Problem: Everything from the line with "Reconstruct this image" down to the line with "R = math.radians" below must be printed exactly, those two lines included. Exclude pictures.

Source records:
........

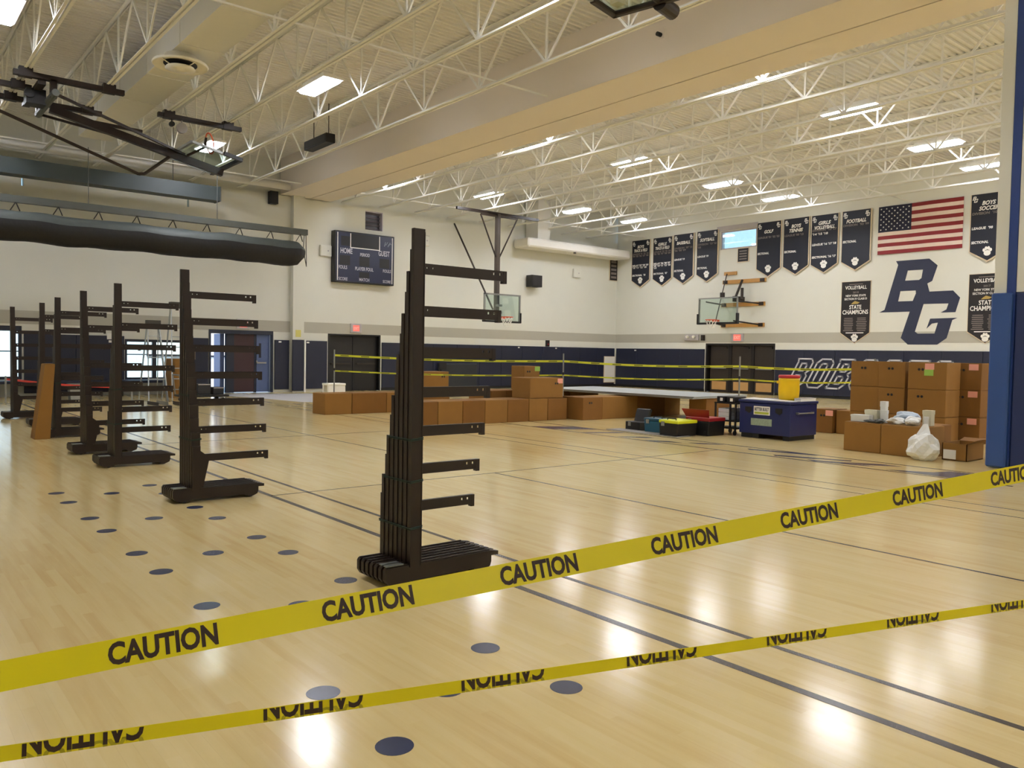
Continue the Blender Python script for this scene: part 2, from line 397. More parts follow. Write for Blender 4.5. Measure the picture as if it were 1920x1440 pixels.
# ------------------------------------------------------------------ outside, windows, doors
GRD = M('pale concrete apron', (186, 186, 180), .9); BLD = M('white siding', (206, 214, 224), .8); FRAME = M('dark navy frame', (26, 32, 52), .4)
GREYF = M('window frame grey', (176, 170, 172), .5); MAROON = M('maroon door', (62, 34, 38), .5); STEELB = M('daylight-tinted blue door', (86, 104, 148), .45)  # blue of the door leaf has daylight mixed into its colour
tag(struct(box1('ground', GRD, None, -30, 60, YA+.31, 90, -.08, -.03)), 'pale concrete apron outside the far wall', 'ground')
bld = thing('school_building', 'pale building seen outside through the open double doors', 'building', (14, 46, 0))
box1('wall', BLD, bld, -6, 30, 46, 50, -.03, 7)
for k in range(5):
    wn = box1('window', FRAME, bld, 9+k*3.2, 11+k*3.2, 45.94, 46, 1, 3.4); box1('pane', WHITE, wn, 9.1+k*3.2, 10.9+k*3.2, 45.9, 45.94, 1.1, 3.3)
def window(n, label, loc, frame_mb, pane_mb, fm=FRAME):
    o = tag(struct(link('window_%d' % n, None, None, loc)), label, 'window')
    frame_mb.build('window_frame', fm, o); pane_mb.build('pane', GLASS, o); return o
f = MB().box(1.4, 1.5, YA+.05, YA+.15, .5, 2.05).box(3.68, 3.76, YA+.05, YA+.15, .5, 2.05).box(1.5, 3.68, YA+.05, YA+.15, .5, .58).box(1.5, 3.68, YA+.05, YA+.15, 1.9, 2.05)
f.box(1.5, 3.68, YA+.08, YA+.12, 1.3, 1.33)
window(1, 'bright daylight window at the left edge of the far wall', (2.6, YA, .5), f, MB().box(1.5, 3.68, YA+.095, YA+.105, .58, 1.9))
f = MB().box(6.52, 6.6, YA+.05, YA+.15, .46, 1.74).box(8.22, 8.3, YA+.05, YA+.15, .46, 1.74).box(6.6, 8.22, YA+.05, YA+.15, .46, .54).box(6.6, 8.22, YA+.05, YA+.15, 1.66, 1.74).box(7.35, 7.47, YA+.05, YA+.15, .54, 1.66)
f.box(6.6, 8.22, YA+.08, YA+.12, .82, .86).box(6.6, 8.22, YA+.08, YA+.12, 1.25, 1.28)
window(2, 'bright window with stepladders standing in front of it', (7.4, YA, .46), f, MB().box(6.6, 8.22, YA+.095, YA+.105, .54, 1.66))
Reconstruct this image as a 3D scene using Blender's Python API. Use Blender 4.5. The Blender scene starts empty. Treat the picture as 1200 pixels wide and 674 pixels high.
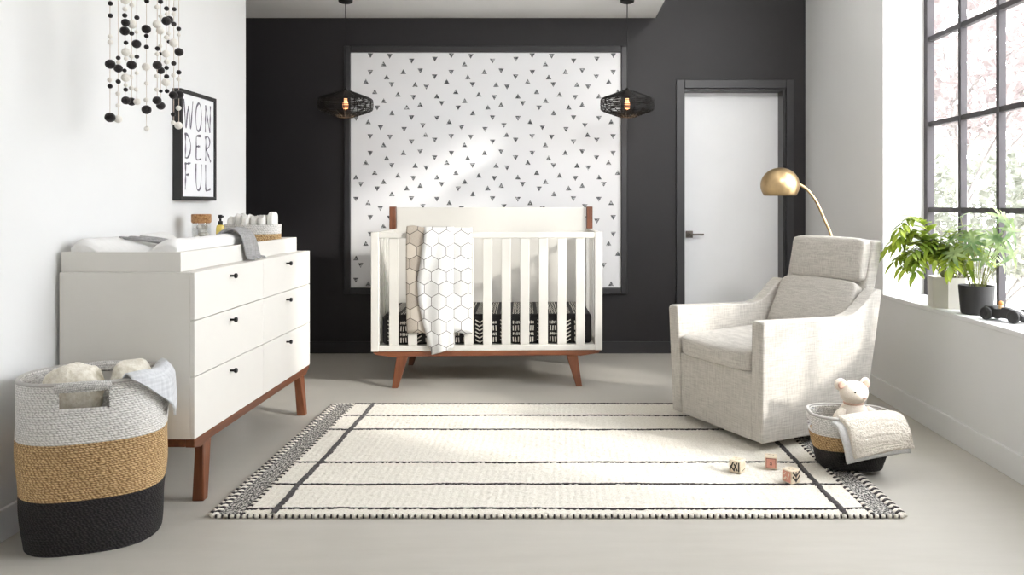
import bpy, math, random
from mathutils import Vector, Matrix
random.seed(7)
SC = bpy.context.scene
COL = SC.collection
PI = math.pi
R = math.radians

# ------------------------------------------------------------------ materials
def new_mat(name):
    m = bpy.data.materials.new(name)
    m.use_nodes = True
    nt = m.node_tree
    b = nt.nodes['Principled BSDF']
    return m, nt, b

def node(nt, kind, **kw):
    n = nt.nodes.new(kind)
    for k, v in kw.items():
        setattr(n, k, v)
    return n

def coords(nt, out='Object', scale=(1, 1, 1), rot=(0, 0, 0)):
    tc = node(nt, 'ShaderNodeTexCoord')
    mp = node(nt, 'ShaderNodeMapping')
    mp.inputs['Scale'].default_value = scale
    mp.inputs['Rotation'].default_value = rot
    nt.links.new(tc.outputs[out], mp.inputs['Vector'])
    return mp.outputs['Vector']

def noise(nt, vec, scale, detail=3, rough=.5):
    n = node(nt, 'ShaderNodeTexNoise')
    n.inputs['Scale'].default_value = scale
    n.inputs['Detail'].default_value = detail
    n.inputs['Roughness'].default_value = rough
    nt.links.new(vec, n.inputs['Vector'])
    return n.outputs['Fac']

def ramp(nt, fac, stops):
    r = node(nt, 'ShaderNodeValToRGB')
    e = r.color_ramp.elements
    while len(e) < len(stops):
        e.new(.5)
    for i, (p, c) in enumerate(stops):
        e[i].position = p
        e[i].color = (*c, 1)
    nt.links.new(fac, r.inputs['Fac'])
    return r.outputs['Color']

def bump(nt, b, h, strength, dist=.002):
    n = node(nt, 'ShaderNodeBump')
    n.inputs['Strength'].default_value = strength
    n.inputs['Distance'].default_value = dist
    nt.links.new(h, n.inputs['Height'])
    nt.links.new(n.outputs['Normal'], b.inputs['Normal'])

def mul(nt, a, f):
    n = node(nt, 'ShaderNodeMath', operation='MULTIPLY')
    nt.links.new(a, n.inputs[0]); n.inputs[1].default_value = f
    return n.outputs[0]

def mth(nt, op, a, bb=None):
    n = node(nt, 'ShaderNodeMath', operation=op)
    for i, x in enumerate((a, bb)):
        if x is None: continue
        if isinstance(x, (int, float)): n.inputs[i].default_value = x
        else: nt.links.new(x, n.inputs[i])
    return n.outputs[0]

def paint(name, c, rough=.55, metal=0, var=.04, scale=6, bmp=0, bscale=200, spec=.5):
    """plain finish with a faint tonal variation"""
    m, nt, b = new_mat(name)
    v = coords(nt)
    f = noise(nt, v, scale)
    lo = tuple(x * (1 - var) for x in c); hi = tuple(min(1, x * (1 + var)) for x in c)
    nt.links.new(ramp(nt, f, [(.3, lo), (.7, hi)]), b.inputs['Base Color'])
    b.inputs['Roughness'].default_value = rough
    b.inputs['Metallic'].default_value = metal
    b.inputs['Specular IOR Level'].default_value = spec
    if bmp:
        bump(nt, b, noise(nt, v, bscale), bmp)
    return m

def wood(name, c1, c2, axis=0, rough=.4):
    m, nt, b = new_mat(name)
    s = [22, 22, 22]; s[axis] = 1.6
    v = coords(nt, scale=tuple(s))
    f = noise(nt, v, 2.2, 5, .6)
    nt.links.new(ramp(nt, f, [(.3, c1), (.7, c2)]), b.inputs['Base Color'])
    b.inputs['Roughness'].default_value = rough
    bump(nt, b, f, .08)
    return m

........

Right answer:
Reconstruct this image as a 3D scene using Blender's Python API. Use Blender 4.5. The Blender scene starts empty. Treat the picture as 1200 pixels wide and 674 pixels high.
import bpy, math, random
from mathutils import Vector, Matrix
random.seed(7)
SC = bpy.context.scene
COL = SC.collection
PI = math.pi
R = math.radians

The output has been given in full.